▶ _WHAT YOU HAVE TO DO_
Quote every line from the top of the listing down to and including the line that contains "RNG = np.random.default_rng(11)".

____________________

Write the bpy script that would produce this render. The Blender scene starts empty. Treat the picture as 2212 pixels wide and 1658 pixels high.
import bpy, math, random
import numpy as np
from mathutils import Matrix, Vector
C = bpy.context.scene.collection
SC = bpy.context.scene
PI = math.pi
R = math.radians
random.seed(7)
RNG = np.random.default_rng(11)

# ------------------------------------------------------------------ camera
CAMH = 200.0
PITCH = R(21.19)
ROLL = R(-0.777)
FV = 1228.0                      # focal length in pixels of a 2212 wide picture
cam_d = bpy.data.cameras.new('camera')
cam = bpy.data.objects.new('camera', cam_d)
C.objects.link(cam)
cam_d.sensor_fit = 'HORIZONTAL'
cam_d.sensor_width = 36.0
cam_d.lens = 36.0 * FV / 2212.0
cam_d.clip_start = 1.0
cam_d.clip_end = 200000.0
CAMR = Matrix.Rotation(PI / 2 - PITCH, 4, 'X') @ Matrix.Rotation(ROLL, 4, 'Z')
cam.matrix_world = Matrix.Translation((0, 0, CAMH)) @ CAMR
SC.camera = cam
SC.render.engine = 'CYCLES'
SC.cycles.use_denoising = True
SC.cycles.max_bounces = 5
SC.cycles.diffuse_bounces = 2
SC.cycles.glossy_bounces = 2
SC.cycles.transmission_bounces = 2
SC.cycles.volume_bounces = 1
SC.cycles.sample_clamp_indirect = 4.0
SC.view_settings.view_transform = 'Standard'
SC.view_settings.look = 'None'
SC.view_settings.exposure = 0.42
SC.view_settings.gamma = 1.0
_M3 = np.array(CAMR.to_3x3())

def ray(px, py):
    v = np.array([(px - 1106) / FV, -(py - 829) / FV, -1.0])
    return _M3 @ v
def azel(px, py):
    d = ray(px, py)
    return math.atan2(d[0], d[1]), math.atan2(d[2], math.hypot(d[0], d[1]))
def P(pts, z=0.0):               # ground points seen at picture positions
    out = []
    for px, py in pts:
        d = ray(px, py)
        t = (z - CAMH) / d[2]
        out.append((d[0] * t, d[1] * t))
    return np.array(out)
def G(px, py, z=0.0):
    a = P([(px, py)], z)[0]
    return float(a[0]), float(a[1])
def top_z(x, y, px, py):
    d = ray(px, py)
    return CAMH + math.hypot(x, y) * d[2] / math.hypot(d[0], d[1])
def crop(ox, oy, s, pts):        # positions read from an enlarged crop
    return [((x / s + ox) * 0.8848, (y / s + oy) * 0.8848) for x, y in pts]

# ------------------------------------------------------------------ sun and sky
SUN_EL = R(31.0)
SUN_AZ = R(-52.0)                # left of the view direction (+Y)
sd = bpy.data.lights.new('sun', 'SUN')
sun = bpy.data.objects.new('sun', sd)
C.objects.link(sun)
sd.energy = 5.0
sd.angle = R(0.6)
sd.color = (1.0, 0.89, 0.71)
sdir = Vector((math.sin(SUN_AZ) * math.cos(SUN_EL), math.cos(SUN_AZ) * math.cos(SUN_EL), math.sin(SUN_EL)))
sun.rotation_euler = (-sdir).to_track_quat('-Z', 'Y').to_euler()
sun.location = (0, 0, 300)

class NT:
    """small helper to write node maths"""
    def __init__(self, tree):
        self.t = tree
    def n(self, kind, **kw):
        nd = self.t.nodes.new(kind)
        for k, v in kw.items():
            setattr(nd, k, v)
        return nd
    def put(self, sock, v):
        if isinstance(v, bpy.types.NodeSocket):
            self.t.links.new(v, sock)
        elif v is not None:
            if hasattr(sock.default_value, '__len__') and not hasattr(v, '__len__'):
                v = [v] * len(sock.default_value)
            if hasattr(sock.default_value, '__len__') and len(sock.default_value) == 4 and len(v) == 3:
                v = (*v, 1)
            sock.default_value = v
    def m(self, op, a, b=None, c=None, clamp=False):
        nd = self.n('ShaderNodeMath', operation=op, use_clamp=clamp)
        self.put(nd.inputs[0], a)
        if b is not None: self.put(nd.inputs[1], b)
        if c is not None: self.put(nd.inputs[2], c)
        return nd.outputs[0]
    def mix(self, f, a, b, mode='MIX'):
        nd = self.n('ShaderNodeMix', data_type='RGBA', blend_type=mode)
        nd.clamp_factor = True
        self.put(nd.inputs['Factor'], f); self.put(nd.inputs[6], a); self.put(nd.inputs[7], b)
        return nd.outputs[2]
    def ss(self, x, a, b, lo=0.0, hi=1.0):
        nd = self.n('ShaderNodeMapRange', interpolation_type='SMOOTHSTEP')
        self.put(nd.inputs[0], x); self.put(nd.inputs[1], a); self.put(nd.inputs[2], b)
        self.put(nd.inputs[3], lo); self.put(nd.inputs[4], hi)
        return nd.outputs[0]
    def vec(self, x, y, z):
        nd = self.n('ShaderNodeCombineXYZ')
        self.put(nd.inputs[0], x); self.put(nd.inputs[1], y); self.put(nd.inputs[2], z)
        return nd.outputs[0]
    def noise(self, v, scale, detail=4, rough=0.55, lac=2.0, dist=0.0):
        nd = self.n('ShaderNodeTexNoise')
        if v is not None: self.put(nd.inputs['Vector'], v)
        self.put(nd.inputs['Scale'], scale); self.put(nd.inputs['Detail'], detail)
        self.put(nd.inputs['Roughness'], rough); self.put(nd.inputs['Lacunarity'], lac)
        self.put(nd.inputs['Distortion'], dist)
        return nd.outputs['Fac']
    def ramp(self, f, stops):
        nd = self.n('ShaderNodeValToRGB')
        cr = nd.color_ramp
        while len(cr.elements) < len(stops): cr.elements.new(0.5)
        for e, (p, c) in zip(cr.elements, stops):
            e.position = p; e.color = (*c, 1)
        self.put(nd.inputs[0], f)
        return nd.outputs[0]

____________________

▶ _THE SOLUTION_
Write the bpy script that would produce this render. The Blender scene starts empty. Treat the picture as 2212 pixels wide and 1658 pixels high.
import bpy, math, random
import numpy as np
from mathutils import Matrix, Vector
C = bpy.context.scene.collection
SC = bpy.context.scene
PI = math.pi
R = math.radians
random.seed(7)
RNG = np.random.default_rng(11)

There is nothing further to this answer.